その音をよくするための方法、テクニックもいろいろあります。当然、まずは、いいスピーカー、いいヘッドホンを使うというのがあると思いますが、スピーカーならどう設置するかも大きなポイントです。また、そのスピーカーやヘッドホンを接続するオーディオインターフェイスを何にするのかによっても音はかなり変わってくるから、オーディオインターフェイス選びも重要ですよね。でも、今回はちょっとマニアックなテーマではありますが、TASCAMのDA-3000という機材を例にとりながら、D/Aに力を入れてみる、ということについて考えてみたいと思います。

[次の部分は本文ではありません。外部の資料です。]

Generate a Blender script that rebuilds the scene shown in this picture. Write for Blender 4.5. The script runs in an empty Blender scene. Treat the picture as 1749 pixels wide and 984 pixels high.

具体的な方法に入る前に、「そもそもD/Aって何?」と分からない方もいると思うので、簡単に解説しておきますね。D/AはDACとかD/Aコンバータのように書くこともありますが、デジタル/アナログ・コンバータのこと。そうデジタル信号をアナログ信号に変換するための装置で、さまざまな機器に搭載されています。携帯電話、CDプレイヤー、デジタルテレビ、PC……音の出るデジタル機器ならすべて入っているといっても過言ではないと思います。
狭義のD/Aは機材に搭載されているD/Aチップ。DA-3000にもBurrBrownのPCM1795というものが搭載されていた
ところで、オーディオインターフェイスに音の良し悪しがあることは、みなさんもご存じのとおりですが、なぜ音に違いが出てくるのでしょうか?そこには、さまざまな要因があるので、一概には言えませんが、音作りにおいて大きな部分を占めるのがアナログ回路だと言われています。これはオーディオインターフェイスに限らず、一般のオーディオ機器も同様で、デジタル部分はどう作っても音の違いは出にくいけれど、コンデンサや抵抗、トランジスタ……といったディスクリート部品で作られるアナログ回路はその回路構成や使われる部品によって音の差が大きく出やすいのです。

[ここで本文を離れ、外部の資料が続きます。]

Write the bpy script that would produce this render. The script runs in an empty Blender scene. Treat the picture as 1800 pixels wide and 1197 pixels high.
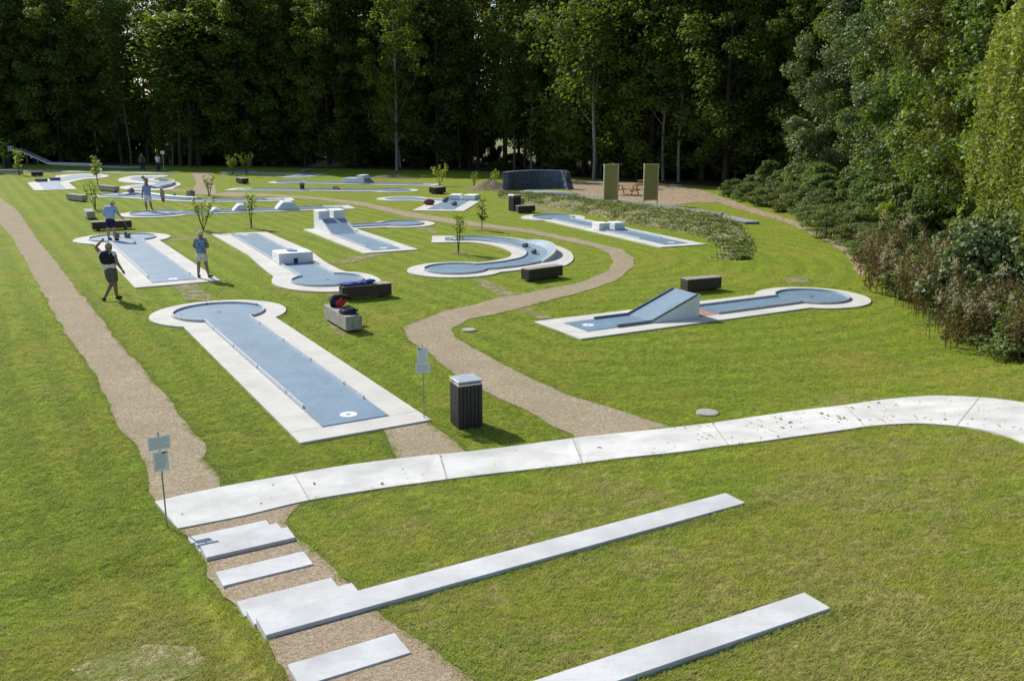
import bpy, bmesh, math, random
import numpy as np
from mathutils import Vector, Matrix, noise
from mathutils.geometry import delaunay_2d_cdt
sc = bpy.context.scene
col = sc.collection
rad = math.radians
random.seed(7)
RS = np.random.RandomState(7)

# ------------------------------------------------------------------ camera
FPX, CAMH, HORIZON = 1600.0, 5.65, 209.0          # lens in pixels of the 1800 px wide photograph
PITCH = math.atan((598.5 - HORIZON) / FPX)
cam = bpy.data.objects.new('camera', bpy.data.cameras.new('camera'))
col.objects.link(cam)
cam.location = (0, 0, CAMH)
cam.rotation_euler = (math.pi / 2 - PITCH, 0, 0)
cam.data.sensor_width = 36.0
cam.data.lens = 36.0 * FPX / 1800.0
cam.data.clip_end = 5000
sc.camera = cam
# ------------------------------------------------------------------ light
SUN_EL, SUN_AZ = 38.0, 134.0                       # azimuth of the sun, degrees from +x, counter clockwise
sd = Vector((math.cos(rad(SUN_EL)) * math.cos(rad(SUN_AZ)), math.cos(rad(SUN_EL)) * math.sin(rad(SUN_AZ)), math.sin(rad(SUN_EL))))
world = bpy.data.worlds.new('World'); sc.world = world; world.use_nodes = True
wn = world.node_tree; wn.nodes.clear()
sky = wn.nodes.new('ShaderNodeTexSky'); sky.sky_type = 'NISHITA'; sky.sun_disc = False
sky.sun_elevation = rad(SUN_EL); sky.sun_rotation = rad(90 - SUN_AZ); sky.air_density = 1.0; sky.dust_density = 0.7
bg = wn.nodes.new('ShaderNodeBackground'); bg.inputs[1].default_value = 0.125
wo = wn.nodes.new('ShaderNodeOutputWorld')
wn.links.new(sky.outputs[0], bg.inputs[0]); wn.links.new(bg.outputs[0], wo.inputs[0])
sl = bpy.data.lights.new('sun', 'SUN'); sl.energy = 4.3; sl.angle = rad(0.53); sl.color = (1.0, 0.95, 0.86)
so = bpy.data.objects.new('sun', sl); col.objects.link(so)
so.rotation_euler = sd.to_track_quat('Z', 'Y').to_euler()
so.location = (-20, 20, 30)
sc.view_settings.view_transform = 'Standard'; sc.view_settings.look = 'None'
sc.view_settings.gamma = 1.0; sc.view_settings.exposure = 0.33; sc.view_settings.use_curve_mapping = False

# ------------------------------------------------------------------ terrain
def terrain(x, y):
    s = 0.5 * x - 0.866 * y
    k = 0.3
    a = (s + 12.6) / k
    v = 0.145 * k * np.where(a > 30, a, np.log1p(np.exp(np.minimum(a, 30))))
    t = 0.866 * x + 0.5 * y                             # the turf lies a little lower left of the steps
    st = lambda q: np.clip(q, 0, 1) ** 2 * (3 - 2 * np.clip(q, 0, 1))
    return v - 0.13 * st((1.92 - t) / 0.3) * st((s + 12.1) / 0.8) * st((t + 1.5) / 2.0)
def T(x, y): return float(terrain(np.float64(x), np.float64(y)))
def at(px, py, z=None):
    u = (px - 900) / FPX; v = (py - 598.5) / FPX
    dy = math.cos(PITCH) - v * math.sin(PITCH); dz = -math.sin(PITCH) - v * math.cos(PITCH)
    if z is not None:
        t = (z - CAMH) / dz
        return Vector((u * t, dy * t, z))
    zz = 0.0
    for _ in range(40):
        t = (zz - CAMH) / dz
        zz = T(u * t, dy * t)
    return Vector((u * t, dy * t, zz))
def P2(px, py, z=None):
    p = at(px, py, z); return Vector((p.x, p.y))
def ppm(py):                                       # photograph pixels per metre on level ground at that row
    p = at(900, py, 0.0); q = at(901, py, 0.0); return 1.0 / (q - p).length

# ------------------------------------------------------------------ tagging
def tag(o, label=None, cat=None, group=None, kind=None):
    if label: o['label'] = label
    if cat: o['category'] = cat
    if group: o['group'] = group
    if kind: o['kind'] = kind
    return o
def empty(name, loc=(0, 0, 0), rz=0.0, label=None, cat=None, group=None):
    o = bpy.data.objects.new(name, None); col.objects.link(o)
    o.location = loc; o.rotation_euler = (0, 0, rz); o.empty_display_size = 0.2
    return tag(o, label, cat, group)
def link(name, me, mat=None, parent=None):
    o = bpy.data.objects.new(name, me); col.objects.link(o)
    if mat is not None and len(me.materials) == 0: me.materials.append(mat)
    if parent is not None:
        o.parent = parent
    return o
def copy_tree(o, parent=None):
    c = o.copy(); col.objects.link(c)
    if parent is not None: c.parent = parent
    for ch in [q for q in o.children]:
        copy_tree(ch, c)
    return c

# ------------------------------------------------------------------ materials
class NT:
    def __init__(s, m): s.t = m.node_tree; s.n = s.t.nodes; s.l = s.t.links
    def add(s, k, **kw):
        n = s.n.new(k)
        for a, b in kw.items(): setattr(n, a, b)
        return n
    def noise(s, vec, scale, detail=4.0, rough=0.55, dist=0.0):
        n = s.add('ShaderNodeTexNoise'); n.inputs['Scale'].default_value = scale; n.inputs['Detail'].default_value = detail
        n.inputs['Roughness'].default_value = rough; n.inputs['Distortion'].default_value = dist
        s.l.new(vec, n.inputs['Vector']); return n.outputs[0]
    def ramp(s, fac, stops):
        r = s.add('ShaderNodeValToRGB'); e = r.color_ramp.elements
        while len(e) < len(stops): e.new(0.5)
        for i, (p, c) in enumerate(stops):
            e[i].position = p; e[i].color = (c[0], c[1], c[2], 1) if isinstance(c, (tuple, list)) else (c, c, c, 1)
        s.l.new(fac, r.inputs[0]); return r.outputs[0]
    def mix(s, fac, a, b, mode='MIX'):
        m = s.add('ShaderNodeMix', data_type='RGBA', blend_type=mode)
        if isinstance(fac, float): m.inputs[0].default_value = fac
        else: s.l.new(fac, m.inputs[0])
        for i, v in ((6, a), (7, b)):
            if isinstance(v, tuple): m.inputs[i].default_value = (*v, 1)
            else: s.l.new(v, m.inputs[i])
        return m.outputs[2]
    def math(s, op, a, b):
        m = s.add('ShaderNodeMath', operation=op)
        for i, v in ((0, a), (1, b)):
            if isinstance(v, (float, int)): m.inputs[i].default_value = v
            else: s.l.new(v, m.inputs[i])
        return m.outputs[0]
    def bump(s, h, strength, dist):
        b = s.add('ShaderNodeBump'); b.inputs['Strength'].default_value = strength; b.inputs['Distance'].default_value = dist
        s.l.new(h, b.inputs['Height']); return b.outputs[0]
def newmat(name):
    m = bpy.data.materials.new(name); m.use_nodes = True; n = NT(m)
    n.b = n.n['Principled BSDF']; n.out = n.n['Material Output']
    n.pos = n.add('ShaderNodeNewGeometry').outputs['Position']
    n.obj = n.add('ShaderNodeTexCoord').outputs['Object']
    return m, n
def simple(name, c1, c2=None, scale=6.0, rough=0.7, bump=0.0, bscale=None, metal=0.0, spec=0.5, local=False, stretch=None, coat=0.0):
    m, n = newmat(name)
    v = n.obj if local else n.pos
    if stretch:
        mp = n.add('ShaderNodeMapping'); mp.inputs['Scale'].default_value = stretch; n.l.new(v, mp.inputs[0]); v = mp.outputs[0]
    if c2 is None: c2 = tuple(c * 0.75 for c in c1)
    f = n.noise(v, scale, 6.0, 0.6)
    n.l.new(n.ramp(f, [(0.3, c2), (0.68, c1)]), n.b.inputs['Base Color'])
    n.b.inputs['Roughness'].default_value = rough; n.b.inputs['Metallic'].default_value = metal
    n.b.inputs['Specular IOR Level'].default_value = spec
    if bump:
        n.l.new(n.bump(n.noise(v, bscale or scale * 8, 4.0), bump, 0.01), n.b.inputs['Normal'])
    return m

def grass_colour(n):
    p = n.pos
    big = n.noise(p, 0.16, 4.0, 0.6, 0.4)
    mid = n.noise(p, 0.9, 5.0, 0.65, 0.6)
    fine = n.noise(p, 9.0, 4.0, 0.7)
    a = n.ramp(mid, [(0.30, (0.140, 0.205, 0.018)), (0.5, (0.208, 0.282, 0.024)), (0.70, (0.265, 0.335, 0.032))])
    b = n.ramp(mid, [(0.30, (0.250, 0.250, 0.046)), (0.52, (0.255, 0.290, 0.036)), (0.72, (0.160, 0.275, 0.016))])
    c = n.mix(n.ramp(big, [(0.40, 0.0), (0.60, 1.0)]), a, b)
    c = n.mix(n.ramp(fine, [(0.36, 0.55), (0.58, 0.0)]), c, (0.085, 0.115, 0.018))
    sx = n.add('ShaderNodeSeparateXYZ'); n.l.new(p, sx.inputs[0])
    # faint mowing lanes: straight ones on the left, curved ones round the bank on the right
    def wave(kind, rot, loc, sc_):
        mp = n.add('ShaderNodeMapping'); mp.inputs['Rotation'].default_value = (0, 0, rad(rot)); mp.inputs['Location'].default_value = loc; n.l.new(p, mp.inputs[0])
        w = n.add('ShaderNodeTexWave', wave_type=kind); w.inputs['Scale'].default_value = sc_
        if kind == 'BANDS': w.bands_direction = 'Y'
        else: w.rings_direction = 'Z'
        w.inputs['Distortion'].default_value = 1.6; w.inputs['Detail'].default_value = 2.0; w.inputs['Detail Scale'].default_value = 0.3
        n.l.new(mp.outputs[0], w.inputs[0]); return n.ramp(w.outputs[1], [(0.25, 0.0), (0.75, 1.0)])
    right = n.ramp(n.math('ADD', n.math('MULTIPLY', sx.outputs[0], 0.25), 0.2), [(0.35, 0.0), (0.75, 1.0)])
    w = n.mix(right, wave('BANDS', 59, (0, 0, 0), 0.34), wave('RINGS', 0, (-2.0, -38.0, 0), 0.34))
    c = n.mix(n.math('MULTIPLY', w, 0.46), c, (0.115, 0.165, 0.016))
    # worn, dry patches: soil and thatch where the turf is thin (mostly on the near slope)
    worn = n.math('ADD', n.math('MULTIPLY', n.noise(p, 3.2, 7.0, 0.8, 0.7), 0.62), n.math('MULTIPLY', n.noise(p, 0.45, 4.0, 0.6, 0.5), 0.42))
    s = n.math('SUBTRACT', n.math('MULTIPLY', sx.outputs[0], 0.5), n.math('MULTIPLY', sx.outputs[1], 0.866))
    near = n.ramp(n.math('MULTIPLY', n.math('ADD', s, 22.0), 0.06), [(0.35, 0.0), (0.95, 0.11)])
    yel = n.ramp(n.math('ADD', n.noise(p, 0.38, 6.0, 0.72, 0.7), near), [(0.52, 0.0), (0.66, 0.8)])
    c = n.mix(yel, c, (0.265, 0.235, 0.055))
    f = n.ramp(n.math('ADD', worn, near), [(0.605, 0.0), (0.655, 0.9)])
    c = n.mix(f, c, n.ramp(n.noise(p, 14.0, 4.0, 0.7), [(0.35, (0.12, 0.09, 0.05)), (0.64, (0.40, 0.33, 0.21))]))
    dk = n.noise(p, 1.9, 6.0, 0.8, 1.2)
    c = n.mix(n.ramp(dk, [(0.30, 0.7), (0.44, 0.0)]), c, (0.080, 0.125, 0.012))
    cl = n.noise(p, 5.5, 5.0, 0.75, 0.8)
    c = n.mix(n.ramp(cl, [(0.34, 0.6), (0.48, 0.0)]), c, (0.110, 0.125, 0.022))
    c = n.mix(n.ramp(cl, [(0.55, 0.0), (0.70, 0.6)]), c, (0.280, 0.400, 0.022))
    c = n.mix(1.0, c, (1.18, 1.17, 0.85), 'MULTIPLY')
    return c, fine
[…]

DA-3000のカバーを外してみると、比較的余裕あるスペースにアナログ回路が配置されており、
電源回り(左側)もかなりしっかりしている
またオーディオインターフェイスにおいては、8OUTとか12OUTなど、マルチアウトが可能な機材が多いわけですが、8OUTあれば、単純に考えてもステレオのD/Aが4つ、12OUTなら6つ必要になるわけで、いい回路にすると飛躍的に値段も上がってしまうという問題があるのです。
そんな中、先日使ってとてもよかったのがTASCAMのDA-3000なんです。これも10万円前後の製品ではありますが、本来これはプロのレコーディング現場などで注目されているリニアPCM/DSD対応のマスターレコーダー。ここでは詳細は割愛しますが、マスタリングした結果をできる限り高品質なデータで保存しておくための機材です。
以前、TASCAMのマーケティング担当者に話を聞いた際も、この点が自慢だというので、実際に試してみたのです。実際、どのように使うのかを簡単に紹介しましょう。
ここでは同じTASCAMのUS-366を使いましたが、他社のオーディオインターフェイスでも基本はまったく同じ。オーディオインターフェイスのS/PDIF出力、またはAES/EBU出力をDA-3000のデジタル入力端子に接続するだけでOKです(光デジタルはサポートされていません)。
設定画面において、ADDA DIRECTという項目をONにするとともに、S/PDIFなのか、AES/EBUなのかを設定しておけばいいのです。これでDA-3000のアナログ出力からはUS-366のS/PDIF出力へ出した音が出てくるので、それをモニタースピーカーへ接続してやればいいわけですね。
「そんな微妙なものに10万円も出すのか?」という思いの方も少なくないと思いますが、DTMの世界における贅沢品であることも間違いありません。ただマスターレコーダーとしても高性能・高機能を誇る機材なので、持っていて損はないだろうなと思いました。